Aim:
Repeat the material exactly from its first line to the line that includes "pp.build('letter_p', m_signwhite, ps)". Skip pictures.

**********

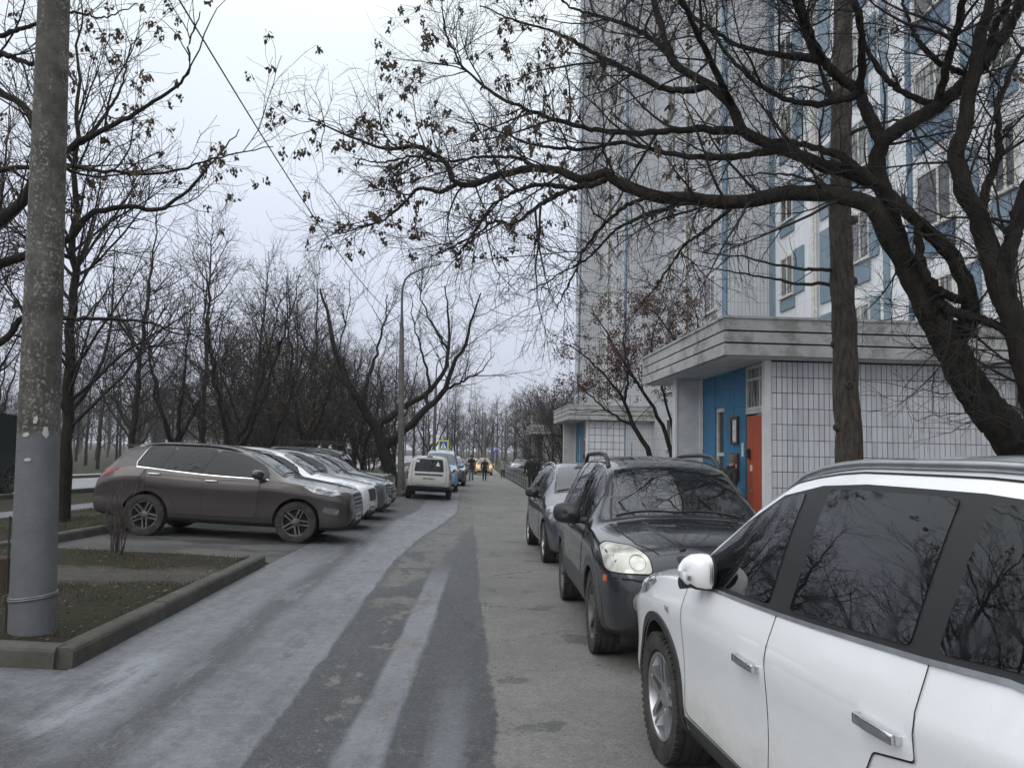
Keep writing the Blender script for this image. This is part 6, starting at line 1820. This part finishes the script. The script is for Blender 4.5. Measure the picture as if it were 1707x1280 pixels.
wk.prism([(-.01, 2.48), (.03, 2.48), (.10, 2.31), (.06, 2.31)], -.0256, -.0236)
wk.build('walking_figure', m_print, cs)
ps = sign_post((-2.12, 110, -.8), R(3), 2.9, 'blue parking sign with a white P at the end of the lane')
MB().box(-.36, .36, -.012, .012, 2.14, 2.86).build('sign_board', m_signblue, ps)
pp = MB(); pp.box(-.16, -.06, -.02, -.0125, 2.22, 2.78); pp.box(-.0599, .12, -.02, -.0125, 2.70, 2.78); pp.box(-.0599, .12, -.02, -.0125, 2.46, 2.54); pp.box(.1201, .19, -.02, -.0125, 2.48, 2.76)
pp.build('letter_p', m_signwhite, ps)

# low steel barrier along the pavement
fn = empty('barrier_fence', (.90, 46.0, gz(.9, 46))); tag(fn, 'low grey steel barrier of posts and rails along the pavement kerb', 'fence')
fz = fn.location.z
n = 17
prev = None
for i in range(n):
    y = 44.5 + i * 2.0; x = .99 - (y - 44) * .0489
    z = gz(x, y) + .12 - fz
    MB().tube([(0, 0, -.2), (0, 0, .95), (0, 0, .97)], [.038, .038, .02], 10).build('post', m_satin, fn, smooth=40, loc=(x - .90, y - 46, z))
    cur = Vector((x - .90, y - 46, z))
    if prev is not None:
        for zz in (.45, .85):
            MB().tube([prev + Vector((0, 0, zz)), cur + Vector((0, 0, zz))], .018, 8).build('rail', m_satin, fn)
    prev = cur

# lattice pylons on the skyline
def pylon(x, y, h, label):
    root = empty('power_pylon', (x, y, -.9)); tag(root, label, 'pylon', 'power pylons on the skyline')
    mb = MB(); w = h * .11
    lv = [(0, w), (.3, w * .66), (.55, w * .42), (.75, w * .26), (1.0, w * .10)]
    for (a, wa), (b, wb) in zip(lv[:-1], lv[1:]):
        for sx in (-1, 1):
            for sy in (-1, 1):
                mb.bar((sx * wa, sy * wa, a * h), (sx * wb, sy * wb, b * h), .22, .22)
            mb.bar((-wa, sx * wa, a * h), (wb, sx * wb, b * h), .13, .13); mb.bar((wa, sx * wa, a * h), (-wb, sx * wb, b * h), .13, .13)
            mb.bar((sx * wa, -wa, a * h), (sx * wb, wb, b * h), .13, .13)
        mb.bar((-wb, wb, b * h), (wb, wb, b * h), .13, .13)
    mb.build('lattice', m_satin, root)
    ar = MB()
    for k, L in ((.70, .16), (.82, .20), (.93, .13)):
        ar.bar((-L * h, 0, k * h), (L * h, 0, k * h), .2, .2); ar.bar((-L * h, 0, k * h), (0, 0, (k + .05) * h), .12, .12); ar.bar((L * h, 0, k * h), (0, 0, (k + .05) * h), .12, .12)
    ar.build('crossarm', m_satin, root)
pylon(-16, 330, 34, 'taller lattice power pylon faint on the skyline above the row of cars')
pylon(-33, 420, 34, 'fainter lattice power pylon on the skyline, farther off')

# stump at the picture edge
sp = Vector((-5.177,8.300,0.142))
st = MB().lathe([(0, -.1), (.15, -.1), (.135, .05), (.12, .20), (.115, .33), (.09, .345), (0, .345)], 14).build('tree_stump', mk_bark('stump_bark', (.05, .035, .025), (.10, .07, .05)), None, smooth=50)
st.location = sp
tag(st, 'old cut tree stump in the bed left of the concrete pole', 'stump')

# ---------------------------------------------------------------- people
def person(label, loc, heading, jacket, trousers, hat=None, h=1.76, stride=.22, lean=0.0, bulk=1.0, hatmat=None, arms=(.1, -.1), hood=False):
    root = empty('person', loc, -R(heading)); tag(root, label, 'person')
    k = h / 1.76
    V = []; E = []; Rd = []
    def v(p, r): V.append((p[0] * k, (p[1] + lean * max(0, p[2] - .95)) * k, p[2] * k)); Rd.append(r if isinstance(r, tuple) else (r, r)); return len(V) - 1
    def e(a, b): E.append((a, b))
    pel = v((0, 0, .96), (.155 * bulk, .125 * bulk)); sp_ = v((0, 0, 1.14), (.155 * bulk, .125 * bulk)); ch = v((0, -.01, 1.34), (.175 * bulk, .13 * bulk)); nk0 = v((0, -.005, 1.475), (.085, .08)); nk = v((0, .015, 1.54), .055)
    h0 = v((0, .035, 1.605), (.072, .082)); h1 = v((0, .03, 1.68), (.078, .09)); h2 = v((0, .025, 1.735), .055)
    for a, b in ((pel, sp_), (sp_, ch), (ch, nk0), (nk0, nk), (nk, h0), (h0, h1), (h1, h2)): e(a, b)
    ns_ = v((0, .125, 1.635), .014); e(h0, ns_)
    for s in (-1, 1):
        er = v((s * .085, .02, 1.645), .016); e(h1, er)
        sh = v((s * .185 * bulk, -.01, 1.43), .078 * bulk); sw = arms[0 if s < 0 else 1]
        el = v((s * .245 * bulk, sw * .4 - .03, 1.15), .060); wr = v((s * .25 * bulk, sw + .04, .92), .045)
        pm_ = v((s * .25 * bulk, sw + .065, .855), (.030, .042))
        e(ch, sh); e(sh, el); e(el, wr); e(wr, pm_)
        for q, (dy, L) in enumerate(((-.032, .070), (-.012, .082), (.010, .085), (.030, .076))):
            f0_ = v((s * .25 * bulk, sw + .07 + dy, .815), .0095); f1_ = v((s * (.25 * bulk - .012), sw + .075 + dy, .815 - L * .55), .0088); f2_ = v((s * (.25 * bulk - .026), sw + .07 + dy, .815 - L), .0075)
            e(pm_, f0_); e(f0_, f1_); e(f1_, f2_)
        t0 = v((s * .235 * bulk, sw + .115, .85), .011); t1 = v((s * .23 * bulk, sw + .135, .805), .009); e(pm_, t0); e(t0, t1)
        hp = v((s * .095, 0, .88), .105); st_ = stride * s
        kn = v((s * .10, st_ * .55 + .035, .50), .075); an = v((s * .10, st_ - (.06 if st_ < 0 else 0), .10 + (.03 if st_ < 0 else 0)), .055)
        hl = v((s * .10, st_ - .045 - (.06 if st_ < 0 else 0), .05 + (.035 if st_ < 0 else 0)), .045); to = v((s * .115, st_ + .16 - (.05 if st_ < 0 else 0), .040), .042)
        e(pel, hp); e(hp, kn); e(kn, an); e(an, hl); e(an, to)
    me = bpy.data.meshes.new('skel'); me.from_pydata(V, E, [])
    ob = bpy.data.objects.new('tmp_person', me); COL.objects.link(ob)
    md = ob.modifiers.new('s', 'SKIN'); md.use_smooth_shade = True
    for i, sv in enumerate(me.skin_vertices[0].data):
        sv.radius = (Rd[i][0] * k, Rd[i][1] * k); sv.use_root = (i == 0)
    sb = ob.modifiers.new('u', 'SUBSURF'); sb.levels = 1; sb.render_levels = 1
    dg = bpy.context.evaluated_depsgraph_get(); dg.update()
    m2 = bpy.data.meshes.new_from_object(ob.evaluated_get(dg)); bpy.data.objects.remove(ob)
    m2.name = 'body'; m2.materials.clear()
    shoe = m_black
    for m in (jacket, trousers, m_skin, shoe): m2.materials.append(m)
    for p in m2.polygons:
        z = p.center.z / k; x = abs(p.center.x) / k
        p.material_index = 3 if z < .12 else 1 if (z < .86 and x < .21) else 2 if (z > 1.52 or (z < .90 and x >= .18 * bulk)) else 0
        p.use_smooth = True
    new_obj('body', m2, root)
    # jacket skirt and collar
    jk = MB(); prof = [(.185, .78), (.190, .86), (.178, 1.0), (.172, 1.12)]
    vs = []; fs = []; nn = 18
    for r_, z in prof + [(.16, 1.12), (.17, .785)]:
        for q in range(nn):
            a_ = 2 * math.pi * q / nn
            vs.append((r_ * 1.08 * bulk * math.cos(a_) * k, (r_ * .82 * bulk * math.sin(a_) + lean * max(0, z - .95)) * k, z * k))
    for i in range(5):
        for q in range(nn): fs.append((i * nn + q, i * nn + (q + 1) % nn, (i + 1) * nn + (q + 1) % nn, (i + 1) * nn + q))
    jk.add(vs, fs); jk.build('jacket', jacket, root, smooth=60)
    col = MB().lathe([(.105 * k, 1.44 * k), (.095 * k, 1.53 * k), (.075 * k, 1.53 * k), (.085 * k, 1.45 * k)], 16, c=(0, lean * .52 * k, 0)); col.build('collar', jacket, root, smooth=60)
    hm = hatmat or m_hair
    hb = MB(); vs = []; fs = []
    for i, (r_, z) in enumerate([(.100, 1.655), (.103, 1.69), (.097, 1.73), (.072, 1.765), (.035, 1.782), (0, 1.785)]):
        for q in range(16):
            a_ = 2 * math.pi * q / 16; fr = math.sin(a_)
            zz = z - (.045 if (fr < .2 and i == 0) else 0)
            vs.append((r_ * .93 * math.cos(a_) * k, (.025 + r_ * 1.08 * fr + lean * .75) * k, zz * k))
    for i in range(5):
        for q in range(16): fs.append((i * 16 + q, i * 16 + (q + 1) % 16, (i + 1) * 16 + (q + 1) % 16, (i + 1) * 16 + q))
    hb.add(vs, fs); hb.build('hat' if hat else 'hair', hm, root, smooth=60)
    for s in (-1, 1):
        MB().lathe([(0, -.004), (.007, -.003), (.007, .003), (0, .004)], 8, 'y', c=(s * .032 * k, (.112 + lean * .7) * k, 1.662 * k)).build('eye', m_print, root)
    return root
def cloth(name, a, b): return mat(name, a, b, 8, rough=.9, bump=.4, bs=30)
m_hair = mat('dark_hair', (.02, .016, .013), (.035, .028, .022), 20, rough=.7)
c_blk = cloth('black_jacket_cloth', (.008, .008, .009), (.016, .016, .017)); c_jean = cloth('faded_denim', (.10, .14, .21), (.16, .20, .27)); c_dk = cloth('dark_trouser_cloth', (.014, .014, .016), (.024, .024, .026))
c_brn = cloth('brown_jacket_cloth', (.018, .014, .013), (.028, .022, .02)); c_stripe = cloth('grey_teal_cloth', (.12, .16, .17), (.30, .32, .33))
c_cap = cloth('tan_cap_cloth', (.13, .105, .075), (.18, .145, .105)); c_knit = cloth('pale_knit_hat', (.30, .28, .27), (.38, .36, .34))
person('man in black jacket and faded jeans walking away down the lane', (-2.72, 56.8, gz(-2.72, 56.8)), -4, c_blk, c_jean, h=1.80, arms=(.02, -.16))
person('man in black jacket and dark trousers walking beside the one in jeans', (-1.80, 57.2, gz(-1.8, 57.2)), 176, c_blk, c_dk, hat=True, hatmat=c_knit, h=1.62, stride=.12, bulk=1.08)
person('small figure in grey patterned jacket by the far barrier end', (-.60, 68.0, gz(-.6, 68)), 180, c_stripe, c_blk, h=1.62, stride=.12)
person('stout man in long black coat and hat standing on the pavement by the barrier', (1.05, 39.0, gz(1.05, 39) + .05), -10, c_blk, c_blk, hat=True, hatmat=c_blk, h=1.80, stride=.06, bulk=1.25, arms=(.08, .08))
person('man in dark brown jacket and tan cap reading the notices by the red door', (4.66, 17.25, -.01), 62, c_brn, c_dk, hat=True, hatmat=c_cap, h=1.68, stride=.03, lean=.16)

# ---------------------------------------------------------------- loose ground cover: dry grass, litter of leaves
def grass():
    rng = np.random.default_rng(2)
    out = []
    def tuft(n, x0, x1, y0, y1, h, dens):
        x = rng.uniform(x0, x1, n); y = rng.uniform(y0, y1, n)
        keep = (np.sin(x * 2.3 + 1) * np.sin(y * 1.9) + np.sin(x * 5.1) * np.cos(y * 4.3) * .6 + rng.normal(0, .5, n)) > dens
        worn = np.abs(y - 9.55 - (x + 5) * .28) < .55
        keep &= ~(worn & (rng.uniform(size=n) < .85)) | (y > 12)
        x, y = x[keep], y[keep]; x = x + np.where(x0 < -8, 0, -.05 * (y - 6.1))
        x = np.where(y < 12, np.minimum(x, -3.45 - .05 * (y - 6.1)), x)
        z = -.01 * y + .03 * np.clip(-x - 1, 0, 6) + .10
        m = len(x); a = rng.uniform(0, 6.28, m); hh = h * rng.uniform(.4, 1.2, m); w = .004
        dx, dy = np.cos(a), np.sin(a); le = rng.normal(0, .6, m) * hh
        p = np.stack([x, y, z], 1)
        V = np.stack([p + np.stack([-dy * w, dx * w, 0 * x - .01], 1), p + np.stack([dy * w, -dx * w, 0 * x - .01], 1), p + np.stack([dx * le, dy * le, hh], 1)], 1).reshape(-1, 3)
        out.append((V, np.arange(m * 3).reshape(-1, 3), 0))
    tuft(26000, -9.5, -3.5, 6.25, 11.75, .045, -.05)
    tuft(24000, -9.9, -7.4, 11.6, 24, .06, -.4)
    m = mat('dry_grass_blades', (.034, .037, .014), (.080, .068, .034), 1.2, rough=.9, world=True)
    o = new_obj('grass', np_mesh('grass', out, m, False)); tag(o, 'short worn dry grass on the bed and verge', 'grass', None, 'stuff')
    # leaf litter
    n = 1500
    x = rng.uniform(-9, -3.4, n); y = rng.uniform(6.2, 11.8, n); x = np.minimum(x, -3.5 - .05 * (y - 6.1)); z = -.01 * y + .03 * np.clip(-x - 1, 0, 6) + .125
    n2 = 420
    xx = rng.uniform(-7.0, 2.2, n2); yy = rng.uniform(2.6, 22, n2); ok = (xx > -3.0) | (yy > 12.2); ok &= ((np.abs(xx + 3.2 + .05 * (yy - 6)) < .5) | (rng.uniform(size=n2) < .18)); xx, yy = xx[ok], yy[ok]
    zz = -.01 * yy + .03 * np.clip(-xx - 1, 0, 6) + .016
    P = np.concatenate([np.stack([x, y, z], 1), np.stack([xx, yy, zz], 1)]); n = len(P)
    a = rng.uniform(0, 6.28, n); s = rng.uniform(.008, .022, n)[:, None]
    d = np.stack([np.cos(a), np.sin(a), rng.normal(0, .25, n)], 1); e_ = np.stack([-np.sin(a), np.cos(a), rng.normal(0, .25, n)], 1)
    V = np.stack([P - d * s, P + e_ * s * .6, P + d * s, P - e_ * s * .6], 1).reshape(-1, 3)
    o = new_obj('leaf_litter', np_mesh('leaf_litter', [(V, np.arange(n * 4).reshape(-1, 4), 0)], mat('litter_leaf', (.075, .055, .038), (.16, .13, .10), 30, rough=.9, world=True), False))
    tag(o, 'scattered fallen leaves and crumbs on bed and lane', 'leaf litter', None, 'stuff')
grass()

# ---------------------------------------------------------------- thin winter haze
hz = MB().box(-520, 520, -70, 920, -2.2, 46).build('haze', [])
t = NT('winter_haze'); t.t.nodes.remove(t.bsdf)
pv = t.n('ShaderNodeVolumePrincipled'); pv.inputs['Color'].default_value = (.92, .93, .97, 1); pv.inputs['Density'].default_value = HAZE; pv.inputs['Anisotropy'].default_value = .2
t.t.links.new(pv.outputs[0], t.out.inputs['Volume'])
hz.data.materials.append(t.mat)
tag(hz, 'thin winter haze over the whole street', 'haze', None, 'stuff')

**********

Output below:
Keep writing the Blender script for this image. This is part 6, starting at line 1820. This part finishes the script. The script is for Blender 4.5. Measure the picture as if it were 1707x1280 pixels.
wk.prism([(-.01, 2.48), (.03, 2.48), (.10, 2.31), (.06, 2.31)], -.0256, -.0236)
wk.build('walking_figure', m_print, cs)
ps = sign_post((-2.12, 110, -.8), R(3), 2.9, 'blue parking sign with a white P at the end of the lane')
MB().box(-.36, .36, -.012, .012, 2.14, 2.86).build('sign_board', m_signblue, ps)
pp = MB(); pp.box(-.16, -.06, -.02, -.0125, 2.22, 2.78); pp.box(-.0599, .12, -.02, -.0125, 2.70, 2.78); pp.box(-.0599, .12, -.02, -.0125, 2.46, 2.54); pp.box(.1201, .19, -.02, -.0125, 2.48, 2.76)
pp.build('letter_p', m_signwhite, ps)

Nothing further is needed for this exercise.